### Exercise description
Gather every line that includes the word "This", please.

### Supplied data
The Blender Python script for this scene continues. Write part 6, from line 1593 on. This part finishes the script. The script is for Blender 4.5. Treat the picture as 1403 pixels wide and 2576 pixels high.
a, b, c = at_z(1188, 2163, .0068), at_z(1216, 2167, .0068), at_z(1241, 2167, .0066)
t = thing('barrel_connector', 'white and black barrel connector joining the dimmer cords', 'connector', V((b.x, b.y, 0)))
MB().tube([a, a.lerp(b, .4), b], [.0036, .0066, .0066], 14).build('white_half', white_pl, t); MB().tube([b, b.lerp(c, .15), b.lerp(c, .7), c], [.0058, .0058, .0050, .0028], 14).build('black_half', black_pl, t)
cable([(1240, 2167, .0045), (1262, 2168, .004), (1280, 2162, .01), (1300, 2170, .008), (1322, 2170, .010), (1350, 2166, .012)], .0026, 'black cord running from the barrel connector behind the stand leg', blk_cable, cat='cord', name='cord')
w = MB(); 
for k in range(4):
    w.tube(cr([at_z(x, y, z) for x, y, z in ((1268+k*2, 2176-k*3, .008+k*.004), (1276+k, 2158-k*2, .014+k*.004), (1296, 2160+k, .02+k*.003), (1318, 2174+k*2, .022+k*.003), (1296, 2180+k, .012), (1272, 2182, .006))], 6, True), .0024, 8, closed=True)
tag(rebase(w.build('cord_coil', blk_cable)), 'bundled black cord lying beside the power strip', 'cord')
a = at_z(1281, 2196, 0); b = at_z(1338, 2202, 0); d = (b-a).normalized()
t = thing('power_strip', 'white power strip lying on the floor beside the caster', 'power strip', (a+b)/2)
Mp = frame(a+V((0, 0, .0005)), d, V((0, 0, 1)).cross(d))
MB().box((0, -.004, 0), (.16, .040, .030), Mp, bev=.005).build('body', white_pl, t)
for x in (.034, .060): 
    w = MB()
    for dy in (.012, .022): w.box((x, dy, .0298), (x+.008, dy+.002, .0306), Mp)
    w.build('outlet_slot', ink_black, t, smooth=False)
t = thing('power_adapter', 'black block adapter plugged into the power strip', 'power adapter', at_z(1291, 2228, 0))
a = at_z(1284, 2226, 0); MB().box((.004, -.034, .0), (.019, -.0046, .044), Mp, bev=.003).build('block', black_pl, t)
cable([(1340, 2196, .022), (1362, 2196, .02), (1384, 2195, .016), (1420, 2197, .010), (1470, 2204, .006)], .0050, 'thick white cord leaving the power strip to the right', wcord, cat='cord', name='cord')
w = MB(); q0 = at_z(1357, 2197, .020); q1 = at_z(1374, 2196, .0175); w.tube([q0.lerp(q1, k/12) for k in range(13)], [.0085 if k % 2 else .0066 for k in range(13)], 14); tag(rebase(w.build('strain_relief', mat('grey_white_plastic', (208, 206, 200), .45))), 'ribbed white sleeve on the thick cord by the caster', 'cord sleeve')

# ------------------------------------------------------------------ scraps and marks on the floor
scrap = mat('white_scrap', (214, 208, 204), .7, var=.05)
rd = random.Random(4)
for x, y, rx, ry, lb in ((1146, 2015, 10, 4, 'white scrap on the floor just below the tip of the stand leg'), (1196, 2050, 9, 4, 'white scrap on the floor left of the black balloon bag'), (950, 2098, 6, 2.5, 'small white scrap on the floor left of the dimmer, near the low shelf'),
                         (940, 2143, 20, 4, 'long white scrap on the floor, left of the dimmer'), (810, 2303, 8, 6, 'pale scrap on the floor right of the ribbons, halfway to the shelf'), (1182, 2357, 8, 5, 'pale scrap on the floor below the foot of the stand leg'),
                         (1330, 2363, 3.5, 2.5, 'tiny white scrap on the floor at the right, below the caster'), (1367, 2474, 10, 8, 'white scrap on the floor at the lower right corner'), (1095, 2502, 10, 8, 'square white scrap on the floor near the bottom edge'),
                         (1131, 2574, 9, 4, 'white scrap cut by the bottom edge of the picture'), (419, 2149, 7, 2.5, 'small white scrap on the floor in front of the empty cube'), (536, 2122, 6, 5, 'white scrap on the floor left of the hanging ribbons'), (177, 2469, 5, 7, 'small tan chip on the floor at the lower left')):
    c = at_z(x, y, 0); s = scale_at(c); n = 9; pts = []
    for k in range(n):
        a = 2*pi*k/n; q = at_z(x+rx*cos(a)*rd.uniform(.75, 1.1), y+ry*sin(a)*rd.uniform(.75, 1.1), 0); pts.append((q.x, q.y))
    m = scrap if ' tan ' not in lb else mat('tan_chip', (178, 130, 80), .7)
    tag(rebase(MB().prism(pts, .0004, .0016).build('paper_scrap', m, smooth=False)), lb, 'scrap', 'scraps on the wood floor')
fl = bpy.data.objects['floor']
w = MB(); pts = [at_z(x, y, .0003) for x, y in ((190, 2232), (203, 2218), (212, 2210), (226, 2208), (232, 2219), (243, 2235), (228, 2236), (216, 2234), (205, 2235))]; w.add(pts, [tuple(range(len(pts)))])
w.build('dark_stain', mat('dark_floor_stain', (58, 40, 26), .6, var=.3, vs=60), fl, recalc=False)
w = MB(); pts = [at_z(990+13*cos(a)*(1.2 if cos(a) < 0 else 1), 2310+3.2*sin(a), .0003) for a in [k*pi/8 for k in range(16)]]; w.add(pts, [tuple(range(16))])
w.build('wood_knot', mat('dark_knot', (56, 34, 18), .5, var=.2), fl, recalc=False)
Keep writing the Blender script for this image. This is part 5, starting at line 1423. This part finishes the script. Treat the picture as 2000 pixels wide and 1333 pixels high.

### Completed exercise
The Blender Python script for this scene continues. Write part 6, from line 1593 on. This part finishes the script. The script is for Blender 4.5. Treat the picture as 1403 pixels wide and 2576 pixels high.
Keep writing the Blender script for this image. This is part 5, starting at line 1423. This part finishes the script. Treat the picture as 2000 pixels wide and 1333 pixels high.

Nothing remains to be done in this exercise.